DATASET EXTRACT:
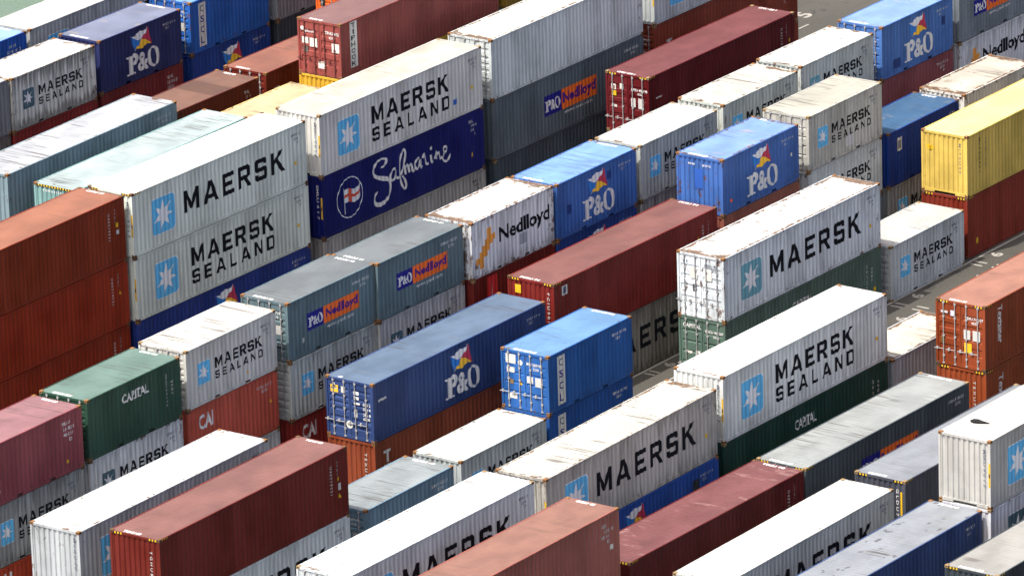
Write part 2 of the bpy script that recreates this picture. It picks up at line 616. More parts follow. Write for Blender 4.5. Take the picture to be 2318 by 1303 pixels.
def stroke(pts, w, smooth=True, n=5):
    """brush stroke; w a width or a list of widths"""
    ws = w if isinstance(w, (list, tuple)) else [w] * len(pts)
    P = []
    if smooth and len(pts) > 2:
        for i in range(len(pts) - 1):
            p0, p1, p2, p3 = pts[max(0, i - 1)], pts[i], pts[i + 1], pts[min(len(pts) - 1, i + 2)]
            for k in range(n):
                t = k / n
                q = [0.5 * (2 * p1[d] + (p2[d] - p0[d]) * t + (2 * p0[d] - 5 * p1[d] + 4 * p2[d] - p3[d]) * t * t + (3 * p1[d] - p0[d] - 3 * p2[d] + p3[d]) * t ** 3) for d in (0, 1)]
                P.append((q[0], q[1], ws[i] + (ws[i + 1] - ws[i]) * t))
        P.append((*pts[-1], ws[-1]))
    else:
        P = [(*p, ww) for p, ww in zip(pts, ws)]
    V, F = [], []
    for i, (x, z, ww) in enumerate(P):
        a, b = P[max(0, i - 1)], P[min(len(P) - 1, i + 1)]
        dx, dz = b[0] - a[0], b[1] - a[1]
        l = math.hypot(dx, dz) or 1
        V += [(x - dz / l * ww / 2, z + dx / l * ww / 2), (x + dz / l * ww / 2, z - dx / l * ww / 2)]
    for i in range(len(P) - 1):
        F.append((2 * i, 2 * i + 1, 2 * i + 3, 2 * i + 2))
    return V, F


def drape(name, L, layers):
    """layers: (geo, material index, offset). Lays flat figures onto the corrugated visible side (local -y)."""
    bm = bmesh.new()
    for geo, mi, off in layers:
        vs, fs = geo
        b2 = bmesh.new()
        bv = [b2.verts.new((x - LEN[L] / 2, 0, z)) for x, z in vs]
        for f in fs:
            if len(set(f)) > 2:
                try:
                    b2.faces.new([bv[i] for i in f])
                except ValueError:
                    pass
        xs = [v.co.x for v in bv]
        lo, hi = min(xs), max(xs)
        for x, d in side_profile(L):
            if lo < x < hi:
                bmesh.ops.bisect_plane(b2, geom=list(b2.verts) + list(b2.edges) + list(b2.faces), plane_co=(x, 0, 0), plane_no=(1, 0, 0), dist=1e-5)
        for k, f in enumerate(b2.faces):
            f.material_index = mi
        for v in b2.verts:
            v.co.y = -(SIDE_OUT - side_depth(L, v.co.x)) - off
        tmp = bpy.data.meshes.new('tmp')
        b2.to_mesh(tmp)
        b2.free()
        bm.from_mesh(tmp)
        bpy.data.meshes.remove(tmp)
    for f in bm.faces:
        if f.normal.y > 0:
            f.normal_flip()
    me = bpy.data.meshes.new(name)
    bm.to_mesh(me)
    bm.free()
    return me


def plate(name, geo_layers, frame):
    """flat figure on a plane: frame(u, v, off) -> xyz"""
    bm = bmesh.new()
    for geo, mi, off in geo_layers:
        vs, fs = geo
        bv = [bm.verts.new(frame(u, v, off)) for u, v in vs]
        for f in fs:
            try:
                bm.faces.new([bv[i] for i in f]).material_index = mi
            except ValueError:
                pass
    me = bpy.data.meshes.new(name)
    bm.to_mesh(me)
    bm.free()
    return me


def star_geo(cx, cz, r):
    spec = [(91, 1.0), (42, 1.02), (-4, .92), (-52, .98), (-108, 1.08), (-159, .98), (140, .92)]
    pts = []
    n = len(spec)
    for i in range(n):
        a, k = spec[i]
        b = spec[(i + 1) % n][0]
        while b > a:
            b -= 360
        pts.append((cx + r * k * math.cos(math.radians(a)), cz + r * k * math.sin(math.radians(a))))
        m = math.radians((a + b) / 2)
        pts.append((cx + r * .40 * math.cos(m), cz + r * .40 * math.sin(m)))
    return fill_loops([pts])


def emblem_layers(x0, z0, w, h):
    e = w * 0.022
    return [(rounded(x0, x0 + w, z0, z0 + h, w * .12), 1, 0.004),
            (rounded(x0 + e, x0 + w - e, z0 + e, z0 + h - e, w * .11), 0, 0.007),
            (star_geo(x0 + w * .49, z0 + h * .5, w * .44), 1, 0.010)]


def flag_layers(x0, z0, w, h):
    """wavy four-quarter house flag with white, red, yellow and blue triangles"""
    def F(u, v):
        x = x0 + (u * 0.80 + (1 - v) * 0.18) * w + 0.02 * w * math.sin(9 * v)
        z = z0 + h * (0.06 + v * 0.70 + 0.22 * u * v - 0.02 * u + 0.055 * math.sin(u * 11 + 2.2 * v) + 0.07 * u * (1 - v) * 2)
        return (x, z)
    c = (0.52, 0.48)
    n = 8
    tri = []
    for (a, b, mi) in (((0, 1), (1, 1), 1), ((1, 1), (1, 0), 3), ((1, 0), (0, 0), 2), ((0, 0), (0, 1), 0)):
        lp = [F(a[0] + (b[0] - a[0]) * i / n, a[1] + (b[1] - a[1]) * i / n) for i in range(n + 1)]
        lp += [F(b[0] + (c[0] - b[0]) * i / n, b[1] + (c[1] - b[1]) * i / n) for i in range(1, n)]
        lp += [F(c[0] + (a[0] - c[0]) * i / n, c[1] + (a[1] - c[1]) * i / n) for i in range(0, n)]
        tri.append((fill_loops([lp]), mi, 0.005))
    return tri


def po_letters(x0, z0, w, h):
    """P&O in a heavy bracketed serif"""
    def T(p):
        return (x0 + p[0] * w, z0 + p[1] * h)

    def S(pts, ws, off):
        return (stroke([T(p) for p in pts], [k * w for k in ws] if isinstance(ws, list) else ws * w), 0, off)
    out = [
        (fill_loops([[T(p) for p in ((.005, .0), (.255, .0), (.255, .07), (.20, .09), (.20, .86), (.19, .93), (.0, .93), (.0, .86), (.06, .83), (.06, .09), (.005, .07))]]), 0, 0.004),
        S([(.17, .87), (.25, .90), (.305, .80), (.30, .64), (.25, .53), (.19, .52)], [.07, .085, .105, .10, .075, .06], 0.0052),
        (fit(font_geo('&', .035), x0 + .335 * w, x0 + .665 * w, z0 + .0 * h, z0 + .93 * h), 0, 0.0064),
    ]
    n = 36
    V, F = [], []
    cx, cz = .82, .50
    for i in range(n):
        a = 2 * math.pi * i / n
        tilt = 0.04
        ox, oz = .185 * math.cos(a), .52 * math.sin(a)
        ix, iz = .092 * math.cos(a), .42 * math.sin(a)
        V += [T((cx + ox - tilt * oz * .5, cz + oz)), T((cx + ix - tilt * iz * 1.6, cz + iz))]
    for i in range(n):
        j = (i + 1) % n
        F.append((2 * i, 2 * j, 2 * j + 1, 2 * i + 1))
    out.append(((V, F), 0, 0.0076))
    return out


SAF = {'S': [(4.35, 2.15), (4.55, 2.16), (4.73, 2.26), (4.81, 2.4), (4.65, 2.5), (4.4, 2.54), (4.09, 2.47), (3.89, 2.31), (3.81, 2.11), (3.89, 1.9), (4.14, 1.74), (4.55, 1.59), (4.86, 1.48), (5.01, 1.31), (5.04, 1.05), (4.96, 0.76), (4.76, 0.57), (4.45, 0.46), (4.09, 0.48), (3.86, 0.62), (3.84, 0.82), (3.94, 1.01), (4.09, 1.11)],
       'a': [(5.47, 1.81), (5.29, 1.81), (5.09, 1.63), (5.06, 1.45), (5.16, 1.33), (5.37, 1.37), (5.49, 1.72), (5.47, 1.47), (5.62, 1.32), (5.83, 1.4)],
       'f': [(5.83, 1.4), (6.03, 1.72), (6.21, 2.21), (6.18, 2.46), (6.06, 2.5), (5.88, 2.27), (5.78, 1.85), (5.78, 1.35), (5.88, 0.95), (6.08, 0.69), (6.21, 0.8), (6.13, 1.1), (5.93, 1.34)],
       'm1': [(6.11, 1.8), (6.21, 1.33)], 'm2': [(6.22, 1.67), (6.36, 1.73), (6.49, 1.35)], 'm3': [(6.47, 1.66), (6.64, 1.68), (6.74, 1.34), (6.92, 1.38)],
       'a2': [(7.25, 1.8), (7.1, 1.81), (6.92, 1.64), (6.95, 1.44), (7.1, 1.34), (7.25, 1.48), (7.32, 1.72), (7.36, 1.33), (7.48, 1.39)],
       'r': [(7.51, 1.73), (7.61, 1.9), (7.67, 1.78), (7.76, 1.41), (7.94, 1.37)], 'i': [(8.12, 1.72), (8.17, 1.36), (8.3, 1.39)],
       'n': [(8.4, 1.45), (8.54, 1.76), (8.55, 1.38)], 'n2': [(8.56, 1.59), (8.73, 1.66), (8.82, 1.35), (8.96, 1.39)],
       'e': [(9.06, 1.57), (9.29, 1.58), (9.34, 1.73), (9.22, 1.81), (9.08, 1.74), (9.13, 1.5), (9.0, 1.32), (9.14, 1.14), (9.4, 1.12), (9.59, 1.36)]}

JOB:
Skip every picture and return the lines above from the top through the one that contains "return V, F".

CORRECT OUTPUT:
Write part 2 of the bpy script that recreates this picture. It picks up at line 616. More parts follow. Write for Blender 4.5. Take the picture to be 2318 by 1303 pixels.
def stroke(pts, w, smooth=True, n=5):
    """brush stroke; w a width or a list of widths"""
    ws = w if isinstance(w, (list, tuple)) else [w] * len(pts)
    P = []
    if smooth and len(pts) > 2:
        for i in range(len(pts) - 1):
            p0, p1, p2, p3 = pts[max(0, i - 1)], pts[i], pts[i + 1], pts[min(len(pts) - 1, i + 2)]
            for k in range(n):
                t = k / n
                q = [0.5 * (2 * p1[d] + (p2[d] - p0[d]) * t + (2 * p0[d] - 5 * p1[d] + 4 * p2[d] - p3[d]) * t * t + (3 * p1[d] - p0[d] - 3 * p2[d] + p3[d]) * t ** 3) for d in (0, 1)]
                P.append((q[0], q[1], ws[i] + (ws[i + 1] - ws[i]) * t))
        P.append((*pts[-1], ws[-1]))
    else:
        P = [(*p, ww) for p, ww in zip(pts, ws)]
    V, F = [], []
    for i, (x, z, ww) in enumerate(P):
        a, b = P[max(0, i - 1)], P[min(len(P) - 1, i + 1)]
        dx, dz = b[0] - a[0], b[1] - a[1]
        l = math.hypot(dx, dz) or 1
        V += [(x - dz / l * ww / 2, z + dx / l * ww / 2), (x + dz / l * ww / 2, z - dx / l * ww / 2)]
    for i in range(len(P) - 1):
        F.append((2 * i, 2 * i + 1, 2 * i + 3, 2 * i + 2))
    return V, F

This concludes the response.